## Task to complete
Repeat the listing in full, word for word.

------------

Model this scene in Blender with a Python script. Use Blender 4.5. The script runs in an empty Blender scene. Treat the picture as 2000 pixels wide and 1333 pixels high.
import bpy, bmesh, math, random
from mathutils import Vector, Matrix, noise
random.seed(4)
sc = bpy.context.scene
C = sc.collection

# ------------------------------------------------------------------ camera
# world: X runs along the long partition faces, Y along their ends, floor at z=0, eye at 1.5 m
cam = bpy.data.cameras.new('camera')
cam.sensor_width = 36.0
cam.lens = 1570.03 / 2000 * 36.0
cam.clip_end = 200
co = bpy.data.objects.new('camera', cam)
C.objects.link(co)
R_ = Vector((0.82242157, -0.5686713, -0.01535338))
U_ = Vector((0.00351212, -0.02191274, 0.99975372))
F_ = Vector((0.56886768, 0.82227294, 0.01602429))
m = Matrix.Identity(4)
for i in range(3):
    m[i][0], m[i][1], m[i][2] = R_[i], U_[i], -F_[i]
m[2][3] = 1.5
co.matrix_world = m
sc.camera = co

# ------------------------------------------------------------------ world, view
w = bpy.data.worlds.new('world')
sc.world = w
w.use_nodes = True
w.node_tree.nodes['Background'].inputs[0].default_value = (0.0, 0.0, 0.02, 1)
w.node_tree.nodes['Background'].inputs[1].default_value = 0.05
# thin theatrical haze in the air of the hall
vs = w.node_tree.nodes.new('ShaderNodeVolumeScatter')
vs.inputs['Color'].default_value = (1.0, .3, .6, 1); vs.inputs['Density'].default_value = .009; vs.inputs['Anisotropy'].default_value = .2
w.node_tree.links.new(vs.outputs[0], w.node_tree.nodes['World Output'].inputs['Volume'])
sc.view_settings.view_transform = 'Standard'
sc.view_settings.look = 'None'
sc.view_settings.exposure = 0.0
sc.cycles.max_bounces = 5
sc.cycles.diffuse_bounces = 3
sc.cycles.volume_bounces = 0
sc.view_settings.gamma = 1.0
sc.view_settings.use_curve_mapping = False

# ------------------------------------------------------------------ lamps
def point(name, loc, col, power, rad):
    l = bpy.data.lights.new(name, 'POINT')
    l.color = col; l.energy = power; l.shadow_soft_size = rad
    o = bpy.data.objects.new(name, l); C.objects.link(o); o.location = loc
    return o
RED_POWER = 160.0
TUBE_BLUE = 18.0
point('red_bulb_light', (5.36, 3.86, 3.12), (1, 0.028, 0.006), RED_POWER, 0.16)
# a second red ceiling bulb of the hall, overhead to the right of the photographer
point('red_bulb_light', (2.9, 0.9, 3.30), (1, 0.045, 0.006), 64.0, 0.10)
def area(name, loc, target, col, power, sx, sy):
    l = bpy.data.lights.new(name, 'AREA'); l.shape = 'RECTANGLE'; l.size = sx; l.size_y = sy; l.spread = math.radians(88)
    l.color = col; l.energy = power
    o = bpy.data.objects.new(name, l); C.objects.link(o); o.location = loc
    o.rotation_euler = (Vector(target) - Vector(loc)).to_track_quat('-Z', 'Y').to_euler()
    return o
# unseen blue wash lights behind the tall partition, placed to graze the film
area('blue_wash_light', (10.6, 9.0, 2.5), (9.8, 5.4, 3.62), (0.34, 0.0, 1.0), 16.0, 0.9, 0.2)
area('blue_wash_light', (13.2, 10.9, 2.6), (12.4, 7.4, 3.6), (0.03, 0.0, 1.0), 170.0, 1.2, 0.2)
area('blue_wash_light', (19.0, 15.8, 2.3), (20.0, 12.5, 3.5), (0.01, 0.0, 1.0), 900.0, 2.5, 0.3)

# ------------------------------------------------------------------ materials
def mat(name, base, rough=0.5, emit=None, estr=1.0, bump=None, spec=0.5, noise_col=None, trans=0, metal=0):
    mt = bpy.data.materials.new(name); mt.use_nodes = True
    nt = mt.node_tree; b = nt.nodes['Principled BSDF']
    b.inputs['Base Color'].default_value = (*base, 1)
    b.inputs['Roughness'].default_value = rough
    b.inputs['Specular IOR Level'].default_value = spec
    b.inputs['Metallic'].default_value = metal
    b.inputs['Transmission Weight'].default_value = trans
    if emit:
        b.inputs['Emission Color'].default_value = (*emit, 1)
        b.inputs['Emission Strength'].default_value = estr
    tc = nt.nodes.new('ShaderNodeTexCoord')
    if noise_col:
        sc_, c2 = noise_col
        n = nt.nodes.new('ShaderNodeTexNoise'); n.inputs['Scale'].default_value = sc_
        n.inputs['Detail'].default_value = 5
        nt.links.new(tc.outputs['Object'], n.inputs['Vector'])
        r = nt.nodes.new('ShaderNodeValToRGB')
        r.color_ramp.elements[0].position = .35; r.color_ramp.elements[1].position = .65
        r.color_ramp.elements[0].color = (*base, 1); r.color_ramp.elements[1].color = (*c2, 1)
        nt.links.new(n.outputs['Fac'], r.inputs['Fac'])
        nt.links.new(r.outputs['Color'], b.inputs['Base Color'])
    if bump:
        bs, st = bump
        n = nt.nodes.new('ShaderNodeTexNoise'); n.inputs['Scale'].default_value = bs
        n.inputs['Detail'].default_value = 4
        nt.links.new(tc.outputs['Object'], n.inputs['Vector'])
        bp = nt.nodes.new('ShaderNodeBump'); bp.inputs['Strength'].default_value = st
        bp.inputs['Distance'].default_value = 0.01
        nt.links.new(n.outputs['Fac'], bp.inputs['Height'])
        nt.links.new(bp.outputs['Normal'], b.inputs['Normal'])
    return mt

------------

## Result below
Model this scene in Blender with a Python script. Use Blender 4.5. The script runs in an empty Blender scene. Treat the picture as 2000 pixels wide and 1333 pixels high.
import bpy, bmesh, math, random
from mathutils import Vector, Matrix, noise
random.seed(4)
sc = bpy.context.scene
C = sc.collection

# ------------------------------------------------------------------ camera
# world: X runs along the long partition faces, Y along their ends, floor at z=0, eye at 1.5 m
cam = bpy.data.cameras.new('camera')
cam.sensor_width = 36.0
cam.lens = 1570.03 / 2000 * 36.0
cam.clip_end = 200
co = bpy.data.objects.new('camera', cam)
C.objects.link(co)
R_ = Vector((0.82242157, -0.5686713, -0.01535338))
U_ = Vector((0.00351212, -0.02191274, 0.99975372))
F_ = Vector((0.56886768, 0.82227294, 0.01602429))
m = Matrix.Identity(4)
for i in range(3):
    m[i][0], m[i][1], m[i][2] = R_[i], U_[i], -F_[i]
m[2][3] = 1.5
co.matrix_world = m
sc.camera = co

# ------------------------------------------------------------------ world, view
w = bpy.data.worlds.new('world')
sc.world = w
w.use_nodes = True
w.node_tree.nodes['Background'].inputs[0].default_value = (0.0, 0.0, 0.02, 1)
w.node_tree.nodes['Background'].inputs[1].default_value = 0.05
# thin theatrical haze in the air of the hall
vs = w.node_tree.nodes.new('ShaderNodeVolumeScatter')
vs.inputs['Color'].default_value = (1.0, .3, .6, 1); vs.inputs['Density'].default_value = .009; vs.inputs['Anisotropy'].default_value = .2
w.node_tree.links.new(vs.outputs[0], w.node_tree.nodes['World Output'].inputs['Volume'])
sc.view_settings.view_transform = 'Standard'
sc.view_settings.look = 'None'
sc.view_settings.exposure = 0.0
sc.cycles.max_bounces = 5
sc.cycles.diffuse_bounces = 3
sc.cycles.volume_bounces = 0
sc.view_settings.gamma = 1.0
sc.view_settings.use_curve_mapping = False

# ------------------------------------------------------------------ lamps
def point(name, loc, col, power, rad):
    l = bpy.data.lights.new(name, 'POINT')
    l.color = col; l.energy = power; l.shadow_soft_size = rad
    o = bpy.data.objects.new(name, l); C.objects.link(o); o.location = loc
    return o
RED_POWER = 160.0
TUBE_BLUE = 18.0
point('red_bulb_light', (5.36, 3.86, 3.12), (1, 0.028, 0.006), RED_POWER, 0.16)
# a second red ceiling bulb of the hall, overhead to the right of the photographer
point('red_bulb_light', (2.9, 0.9, 3.30), (1, 0.045, 0.006), 64.0, 0.10)
def area(name, loc, target, col, power, sx, sy):
    l = bpy.data.lights.new(name, 'AREA'); l.shape = 'RECTANGLE'; l.size = sx; l.size_y = sy; l.spread = math.radians(88)
    l.color = col; l.energy = power
    o = bpy.data.objects.new(name, l); C.objects.link(o); o.location = loc
    o.rotation_euler = (Vector(target) - Vector(loc)).to_track_quat('-Z', 'Y').to_euler()
    return o
# unseen blue wash lights behind the tall partition, placed to graze the film
area('blue_wash_light', (10.6, 9.0, 2.5), (9.8, 5.4, 3.62), (0.34, 0.0, 1.0), 16.0, 0.9, 0.2)
area('blue_wash_light', (13.2, 10.9, 2.6), (12.4, 7.4, 3.6), (0.03, 0.0, 1.0), 170.0, 1.2, 0.2)
area('blue_wash_light', (19.0, 15.8, 2.3), (20.0, 12.5, 3.5), (0.01, 0.0, 1.0), 900.0, 2.5, 0.3)

# ------------------------------------------------------------------ materials
def mat(name, base, rough=0.5, emit=None, estr=1.0, bump=None, spec=0.5, noise_col=None, trans=0, metal=0):
    mt = bpy.data.materials.new(name); mt.use_nodes = True
    nt = mt.node_tree; b = nt.nodes['Principled BSDF']
    b.inputs['Base Color'].default_value = (*base, 1)
    b.inputs['Roughness'].default_value = rough
    b.inputs['Specular IOR Level'].default_value = spec
    b.inputs['Metallic'].default_value = metal
    b.inputs['Transmission Weight'].default_value = trans
    if emit:
        b.inputs['Emission Color'].default_value = (*emit, 1)
        b.inputs['Emission Strength'].default_value = estr
    tc = nt.nodes.new('ShaderNodeTexCoord')
    if noise_col:
        sc_, c2 = noise_col
        n = nt.nodes.new('ShaderNodeTexNoise'); n.inputs['Scale'].default_value = sc_
        n.inputs['Detail'].default_value = 5
        nt.links.new(tc.outputs['Object'], n.inputs['Vector'])
        r = nt.nodes.new('ShaderNodeValToRGB')
        r.color_ramp.elements[0].position = .35; r.color_ramp.elements[1].position = .65
        r.color_ramp.elements[0].color = (*base, 1); r.color_ramp.elements[1].color = (*c2, 1)
        nt.links.new(n.outputs['Fac'], r.inputs['Fac'])
        nt.links.new(r.outputs['Color'], b.inputs['Base Color'])
    if bump:
        bs, st = bump
        n = nt.nodes.new('ShaderNodeTexNoise'); n.inputs['Scale'].default_value = bs
        n.inputs['Detail'].default_value = 4
        nt.links.new(tc.outputs['Object'], n.inputs['Vector'])
        bp = nt.nodes.new('ShaderNodeBump'); bp.inputs['Strength'].default_value = st
        bp.inputs['Distance'].default_value = 0.01
        nt.links.new(n.outputs['Fac'], bp.inputs['Height'])
        nt.links.new(bp.outputs['Normal'], b.inputs['Normal'])
    return mt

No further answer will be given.